Cela s’explique aisément par le fait que l’arrêté de mise en demeure n’est pas un acte réglementaire et qu’il ne constitue pas une opération complexe avec l’arrêté de sanction (CE, 16 nov. 1998, n° 182816, Min. Environnement / SA Cie des Bases Lubrifiantes).

 

On ne pourra donc que conseiller aux exploitants, une fois encore, de contester l’arrêté de mise en demeure de façon conservatoire, de manière à ce qu’il ne devienne pas définitif. Cela ne les empêchera pas d’y satisfaire, si possible dans le délai imparti, qui se doit d’être raisonnable compte tenu de la nature de la prescription méconnue et devant être respectée. A défaut de contester l’arrêté de mise en demeure (par voie contentieuse, le recours gracieux ne prorogeant les délais de recours contentieux en matière ICPE), ce dernier deviendra définitif, et quoi qu’il advienne par la suite, il ne pourra plus être utilement être contesté.

 

 

II. Le juge d’appel ne peut d’office vérifier si l’arrêté de mise en demeure est définitif

 

En l’espèce, le Tribunal administratif avait rejeté comme irrecevable l’argument tiré de l’illégalité de l’arrêté de mise en demeure car il avait été soulevé le caractère définitif de cet arrêté préalable à l’arrêté de sanction. Il semblerait qu’en appel, l’exploitant n’ait pas contesté cette appréciation des premiers juges et ne remettait pas en question cette partie du jugement.

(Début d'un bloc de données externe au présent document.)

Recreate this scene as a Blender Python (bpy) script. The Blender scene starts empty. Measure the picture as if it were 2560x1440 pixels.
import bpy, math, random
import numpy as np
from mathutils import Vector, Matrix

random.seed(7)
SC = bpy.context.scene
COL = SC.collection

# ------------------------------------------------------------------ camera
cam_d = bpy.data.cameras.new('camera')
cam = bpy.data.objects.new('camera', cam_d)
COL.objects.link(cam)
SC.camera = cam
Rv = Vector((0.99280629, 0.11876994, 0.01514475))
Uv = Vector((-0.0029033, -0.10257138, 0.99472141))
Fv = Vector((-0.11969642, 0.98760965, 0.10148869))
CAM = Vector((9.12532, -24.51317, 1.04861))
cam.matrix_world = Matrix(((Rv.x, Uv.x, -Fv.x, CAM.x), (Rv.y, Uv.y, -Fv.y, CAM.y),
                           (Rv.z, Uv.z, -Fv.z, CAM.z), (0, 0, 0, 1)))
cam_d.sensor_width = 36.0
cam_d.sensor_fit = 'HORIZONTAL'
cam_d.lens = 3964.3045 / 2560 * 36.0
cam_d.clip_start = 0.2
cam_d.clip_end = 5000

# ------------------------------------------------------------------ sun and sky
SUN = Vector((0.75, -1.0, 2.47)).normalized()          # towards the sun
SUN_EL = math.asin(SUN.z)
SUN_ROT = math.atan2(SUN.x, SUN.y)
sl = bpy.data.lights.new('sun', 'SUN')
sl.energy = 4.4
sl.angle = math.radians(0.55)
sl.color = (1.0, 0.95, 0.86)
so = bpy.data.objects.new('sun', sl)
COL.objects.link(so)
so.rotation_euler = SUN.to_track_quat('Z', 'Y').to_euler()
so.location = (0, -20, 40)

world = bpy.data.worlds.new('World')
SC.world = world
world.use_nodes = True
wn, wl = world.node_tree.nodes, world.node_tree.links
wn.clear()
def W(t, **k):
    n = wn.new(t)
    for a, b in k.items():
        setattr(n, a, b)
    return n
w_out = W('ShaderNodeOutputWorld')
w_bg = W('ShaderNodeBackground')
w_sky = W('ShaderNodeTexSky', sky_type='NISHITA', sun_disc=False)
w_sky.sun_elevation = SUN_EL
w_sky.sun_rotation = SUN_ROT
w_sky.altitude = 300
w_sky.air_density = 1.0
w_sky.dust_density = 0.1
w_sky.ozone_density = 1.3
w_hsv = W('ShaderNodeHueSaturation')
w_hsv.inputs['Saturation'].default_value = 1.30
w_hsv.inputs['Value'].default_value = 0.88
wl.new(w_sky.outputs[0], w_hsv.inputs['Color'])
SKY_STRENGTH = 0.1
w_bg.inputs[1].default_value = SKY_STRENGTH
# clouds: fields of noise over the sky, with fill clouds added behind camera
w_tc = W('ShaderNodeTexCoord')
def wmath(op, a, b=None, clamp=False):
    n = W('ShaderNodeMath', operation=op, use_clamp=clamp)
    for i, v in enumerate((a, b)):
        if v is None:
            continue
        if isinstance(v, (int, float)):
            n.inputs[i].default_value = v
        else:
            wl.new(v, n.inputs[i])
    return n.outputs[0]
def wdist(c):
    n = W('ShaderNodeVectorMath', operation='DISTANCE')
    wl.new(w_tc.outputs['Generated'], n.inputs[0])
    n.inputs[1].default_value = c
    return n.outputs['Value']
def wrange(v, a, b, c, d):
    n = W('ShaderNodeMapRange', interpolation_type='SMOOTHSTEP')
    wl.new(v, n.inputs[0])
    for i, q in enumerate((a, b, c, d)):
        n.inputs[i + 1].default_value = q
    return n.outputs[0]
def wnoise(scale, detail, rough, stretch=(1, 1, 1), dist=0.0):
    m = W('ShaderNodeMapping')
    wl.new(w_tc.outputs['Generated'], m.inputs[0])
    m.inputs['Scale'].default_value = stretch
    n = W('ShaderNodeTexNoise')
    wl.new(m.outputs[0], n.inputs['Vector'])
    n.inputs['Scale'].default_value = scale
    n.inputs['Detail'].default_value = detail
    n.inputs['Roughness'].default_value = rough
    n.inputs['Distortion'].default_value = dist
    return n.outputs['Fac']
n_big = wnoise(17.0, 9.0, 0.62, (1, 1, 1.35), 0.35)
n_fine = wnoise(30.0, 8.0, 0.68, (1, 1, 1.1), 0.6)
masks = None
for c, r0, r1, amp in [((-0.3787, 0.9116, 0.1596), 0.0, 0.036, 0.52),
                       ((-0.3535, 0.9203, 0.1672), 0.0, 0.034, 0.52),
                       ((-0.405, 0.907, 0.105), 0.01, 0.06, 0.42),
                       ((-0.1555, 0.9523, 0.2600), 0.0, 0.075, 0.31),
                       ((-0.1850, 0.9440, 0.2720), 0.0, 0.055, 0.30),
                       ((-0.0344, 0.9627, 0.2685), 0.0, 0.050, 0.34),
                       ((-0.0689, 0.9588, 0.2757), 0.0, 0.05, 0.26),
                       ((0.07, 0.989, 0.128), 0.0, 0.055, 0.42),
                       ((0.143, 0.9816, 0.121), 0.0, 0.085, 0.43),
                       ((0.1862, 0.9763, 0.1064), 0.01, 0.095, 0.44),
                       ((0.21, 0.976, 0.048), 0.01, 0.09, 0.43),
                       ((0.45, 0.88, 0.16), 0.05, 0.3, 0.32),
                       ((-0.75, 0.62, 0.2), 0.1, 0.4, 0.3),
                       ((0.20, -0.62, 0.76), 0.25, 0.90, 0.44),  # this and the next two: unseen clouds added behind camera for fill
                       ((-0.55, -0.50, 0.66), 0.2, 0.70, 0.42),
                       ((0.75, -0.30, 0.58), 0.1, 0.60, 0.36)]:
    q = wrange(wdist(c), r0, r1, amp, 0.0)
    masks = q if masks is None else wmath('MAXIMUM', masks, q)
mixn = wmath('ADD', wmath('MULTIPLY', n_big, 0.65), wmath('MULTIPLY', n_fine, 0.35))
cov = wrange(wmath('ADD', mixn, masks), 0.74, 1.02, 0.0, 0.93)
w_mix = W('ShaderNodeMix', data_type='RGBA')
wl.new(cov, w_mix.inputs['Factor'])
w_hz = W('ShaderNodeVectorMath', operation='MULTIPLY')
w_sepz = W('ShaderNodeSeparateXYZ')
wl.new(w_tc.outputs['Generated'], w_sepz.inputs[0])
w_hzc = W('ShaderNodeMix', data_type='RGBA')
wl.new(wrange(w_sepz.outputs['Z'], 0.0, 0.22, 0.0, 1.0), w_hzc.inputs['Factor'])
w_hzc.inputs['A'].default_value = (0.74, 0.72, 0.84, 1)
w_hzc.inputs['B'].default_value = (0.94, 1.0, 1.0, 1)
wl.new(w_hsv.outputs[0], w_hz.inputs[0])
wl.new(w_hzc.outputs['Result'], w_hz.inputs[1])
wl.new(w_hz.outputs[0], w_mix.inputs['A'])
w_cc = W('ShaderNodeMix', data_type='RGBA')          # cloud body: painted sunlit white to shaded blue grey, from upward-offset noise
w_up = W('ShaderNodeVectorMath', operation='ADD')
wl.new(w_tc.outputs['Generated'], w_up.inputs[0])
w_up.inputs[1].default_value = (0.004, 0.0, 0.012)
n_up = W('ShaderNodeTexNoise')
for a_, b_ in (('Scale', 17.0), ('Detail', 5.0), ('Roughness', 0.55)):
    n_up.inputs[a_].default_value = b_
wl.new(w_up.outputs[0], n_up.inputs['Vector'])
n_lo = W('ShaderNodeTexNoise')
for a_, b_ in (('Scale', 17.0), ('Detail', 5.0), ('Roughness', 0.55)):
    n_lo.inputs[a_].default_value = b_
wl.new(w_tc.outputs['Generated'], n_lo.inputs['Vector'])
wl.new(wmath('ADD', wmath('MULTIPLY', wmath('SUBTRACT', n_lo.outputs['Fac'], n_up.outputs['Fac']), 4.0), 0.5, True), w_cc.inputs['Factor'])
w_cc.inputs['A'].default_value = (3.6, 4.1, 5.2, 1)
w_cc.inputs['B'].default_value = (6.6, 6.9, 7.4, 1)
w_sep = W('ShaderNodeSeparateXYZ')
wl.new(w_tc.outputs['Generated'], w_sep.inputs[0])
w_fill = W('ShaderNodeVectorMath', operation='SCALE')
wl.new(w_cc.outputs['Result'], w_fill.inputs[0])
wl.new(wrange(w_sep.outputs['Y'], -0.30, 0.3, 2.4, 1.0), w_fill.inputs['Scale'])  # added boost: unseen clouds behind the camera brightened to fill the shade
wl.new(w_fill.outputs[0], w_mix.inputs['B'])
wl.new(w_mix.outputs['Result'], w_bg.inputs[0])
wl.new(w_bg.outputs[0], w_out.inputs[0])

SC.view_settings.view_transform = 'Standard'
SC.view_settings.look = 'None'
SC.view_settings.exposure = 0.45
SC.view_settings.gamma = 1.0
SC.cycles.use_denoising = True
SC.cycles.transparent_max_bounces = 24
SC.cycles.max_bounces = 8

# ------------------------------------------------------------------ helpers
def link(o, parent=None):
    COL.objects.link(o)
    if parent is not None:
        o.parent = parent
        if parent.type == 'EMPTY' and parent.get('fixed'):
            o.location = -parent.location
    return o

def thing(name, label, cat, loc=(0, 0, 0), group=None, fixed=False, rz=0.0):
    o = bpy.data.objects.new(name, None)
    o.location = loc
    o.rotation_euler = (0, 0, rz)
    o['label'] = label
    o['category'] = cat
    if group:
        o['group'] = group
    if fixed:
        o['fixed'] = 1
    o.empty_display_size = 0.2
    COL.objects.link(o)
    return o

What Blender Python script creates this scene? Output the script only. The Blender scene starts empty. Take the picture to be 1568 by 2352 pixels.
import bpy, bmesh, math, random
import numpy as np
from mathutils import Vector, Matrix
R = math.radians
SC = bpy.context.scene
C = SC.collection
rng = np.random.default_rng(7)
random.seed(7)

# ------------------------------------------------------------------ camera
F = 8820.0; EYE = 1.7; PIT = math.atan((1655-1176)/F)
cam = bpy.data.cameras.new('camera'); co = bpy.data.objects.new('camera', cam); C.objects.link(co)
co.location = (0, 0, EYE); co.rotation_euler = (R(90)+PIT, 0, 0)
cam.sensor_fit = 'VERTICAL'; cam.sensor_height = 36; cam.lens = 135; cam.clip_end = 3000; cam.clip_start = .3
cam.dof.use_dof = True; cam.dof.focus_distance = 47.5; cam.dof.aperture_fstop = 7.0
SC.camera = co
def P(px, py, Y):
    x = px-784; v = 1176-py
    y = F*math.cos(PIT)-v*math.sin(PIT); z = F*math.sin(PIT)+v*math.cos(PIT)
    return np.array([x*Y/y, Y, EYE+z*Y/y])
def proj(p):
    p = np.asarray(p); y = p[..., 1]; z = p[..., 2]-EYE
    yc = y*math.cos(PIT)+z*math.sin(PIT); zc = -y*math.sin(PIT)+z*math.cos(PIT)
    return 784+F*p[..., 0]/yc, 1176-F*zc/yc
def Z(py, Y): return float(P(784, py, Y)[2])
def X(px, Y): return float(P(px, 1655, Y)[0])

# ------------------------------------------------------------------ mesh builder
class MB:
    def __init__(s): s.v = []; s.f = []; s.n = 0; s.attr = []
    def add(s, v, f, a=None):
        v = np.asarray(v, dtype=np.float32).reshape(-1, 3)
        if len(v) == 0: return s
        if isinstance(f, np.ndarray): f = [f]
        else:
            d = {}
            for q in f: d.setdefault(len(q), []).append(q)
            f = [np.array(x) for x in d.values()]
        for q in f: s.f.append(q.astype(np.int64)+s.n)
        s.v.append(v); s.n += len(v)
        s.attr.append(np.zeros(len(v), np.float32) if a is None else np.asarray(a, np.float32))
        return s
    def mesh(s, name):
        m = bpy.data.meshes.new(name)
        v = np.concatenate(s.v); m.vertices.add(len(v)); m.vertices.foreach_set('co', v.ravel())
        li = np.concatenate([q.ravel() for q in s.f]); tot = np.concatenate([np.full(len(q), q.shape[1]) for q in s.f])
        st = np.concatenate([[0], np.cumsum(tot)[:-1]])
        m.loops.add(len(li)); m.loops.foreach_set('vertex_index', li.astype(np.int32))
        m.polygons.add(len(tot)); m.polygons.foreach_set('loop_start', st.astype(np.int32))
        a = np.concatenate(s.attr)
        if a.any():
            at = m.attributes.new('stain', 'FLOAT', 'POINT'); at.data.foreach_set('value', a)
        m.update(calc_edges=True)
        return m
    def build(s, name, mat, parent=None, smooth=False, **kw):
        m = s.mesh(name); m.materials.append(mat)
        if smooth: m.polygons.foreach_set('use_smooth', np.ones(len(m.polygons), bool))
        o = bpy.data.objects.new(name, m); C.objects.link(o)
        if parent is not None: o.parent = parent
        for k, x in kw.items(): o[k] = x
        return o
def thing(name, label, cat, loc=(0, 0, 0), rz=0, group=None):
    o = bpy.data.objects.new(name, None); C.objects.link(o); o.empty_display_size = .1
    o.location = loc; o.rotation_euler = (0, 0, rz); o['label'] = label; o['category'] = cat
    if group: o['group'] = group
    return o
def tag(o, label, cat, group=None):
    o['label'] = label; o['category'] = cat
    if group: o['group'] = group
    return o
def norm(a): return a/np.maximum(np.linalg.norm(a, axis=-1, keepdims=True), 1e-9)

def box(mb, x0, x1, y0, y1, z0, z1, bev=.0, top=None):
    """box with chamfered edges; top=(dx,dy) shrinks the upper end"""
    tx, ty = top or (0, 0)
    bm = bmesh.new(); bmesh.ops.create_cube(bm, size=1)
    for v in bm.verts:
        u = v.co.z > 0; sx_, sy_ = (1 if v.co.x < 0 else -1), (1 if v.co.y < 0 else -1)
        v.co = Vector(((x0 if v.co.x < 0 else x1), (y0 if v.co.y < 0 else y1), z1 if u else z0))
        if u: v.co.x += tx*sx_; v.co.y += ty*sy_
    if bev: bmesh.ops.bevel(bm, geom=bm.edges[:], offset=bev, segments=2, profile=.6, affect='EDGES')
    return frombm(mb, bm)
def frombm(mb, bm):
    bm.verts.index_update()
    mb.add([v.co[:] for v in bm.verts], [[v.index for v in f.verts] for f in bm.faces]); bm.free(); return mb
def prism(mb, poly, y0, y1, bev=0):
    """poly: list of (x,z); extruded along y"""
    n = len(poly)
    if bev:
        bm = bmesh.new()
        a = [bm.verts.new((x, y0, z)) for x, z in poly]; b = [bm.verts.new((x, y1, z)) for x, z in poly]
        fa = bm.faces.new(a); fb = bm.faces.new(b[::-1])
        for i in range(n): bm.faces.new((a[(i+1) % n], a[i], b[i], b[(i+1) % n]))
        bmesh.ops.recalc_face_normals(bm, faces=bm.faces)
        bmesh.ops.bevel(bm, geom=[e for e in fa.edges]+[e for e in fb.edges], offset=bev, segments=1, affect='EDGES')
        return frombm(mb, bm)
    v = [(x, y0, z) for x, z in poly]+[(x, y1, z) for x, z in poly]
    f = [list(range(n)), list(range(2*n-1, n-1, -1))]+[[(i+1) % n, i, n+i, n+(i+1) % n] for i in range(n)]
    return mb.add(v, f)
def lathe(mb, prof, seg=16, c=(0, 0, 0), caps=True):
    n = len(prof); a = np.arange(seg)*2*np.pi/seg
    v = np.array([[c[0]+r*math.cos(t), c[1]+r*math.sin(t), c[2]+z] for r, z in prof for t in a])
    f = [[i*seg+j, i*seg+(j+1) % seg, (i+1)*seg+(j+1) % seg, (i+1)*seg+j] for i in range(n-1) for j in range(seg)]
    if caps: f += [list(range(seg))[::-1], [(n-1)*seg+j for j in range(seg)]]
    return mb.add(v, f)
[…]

Pourtant, les juges de la Cour administrative d’appel (CAA Marseille, 4 juillet 2011) ont d’emblée considéré « qu’il ne ressort d’aucune des pièces du dossier que l’arrêté du 20 décembre 2006 serait devenu définitif ; que, par suite, contrairement à ce qu’ont estimé les premiers juges, l’exception d’illégalité invoquée par M. A est recevable ».

 

C’est cette appréciation qui est censurée par le Conseil d’Etat, puisque l’exploitant ne remettait pas en question l’appréciation des premiers juges au sujet du caractère définitif de l’arrêté de mise en demeure: les juges d’appel ne peuvent donc se saisir d’office d’une irrecevabilité opposée par les juges de première instance, irrécevabilité non contestée par l’appelant:  

« Considérant qu’il ressort du dossier soumis à la cour que l’appréciation portée par les premiers juges sur le caractère définitif de l’arrêté de mise du 20 décembre 2006 n’était pas contestée devant elle ; qu’en jugeant le contraire, la cour a dénaturé les pièces du dossier ; qu’au demeurant, elle a commis une erreur de droit dès lors qu’il n’appartient pas au juge d’appel, devant lequel l’appelant ne conteste pas l’irrecevabilité opposée en première instance au moyen d’exception d’illégalité qu’il avait soulevé à l’appui de ses conclusions, de rechercher d’office si cette irrecevabilité a été opposée à bon droit par les premiers juges ; que, par suite, et sans qu’il soit besoin d’examiner l’autre moyen du pourvoi, le ministre est fondé à demander l’annulation de l’arrêt de la cour administrative d’appel de Marseille du 4 juillet 2011 ; »

 

Annulant l’arrêt de la CAA de Marseille, la Haute juridiction lui renvoie l’affaire pour qu’elle y soit jugée.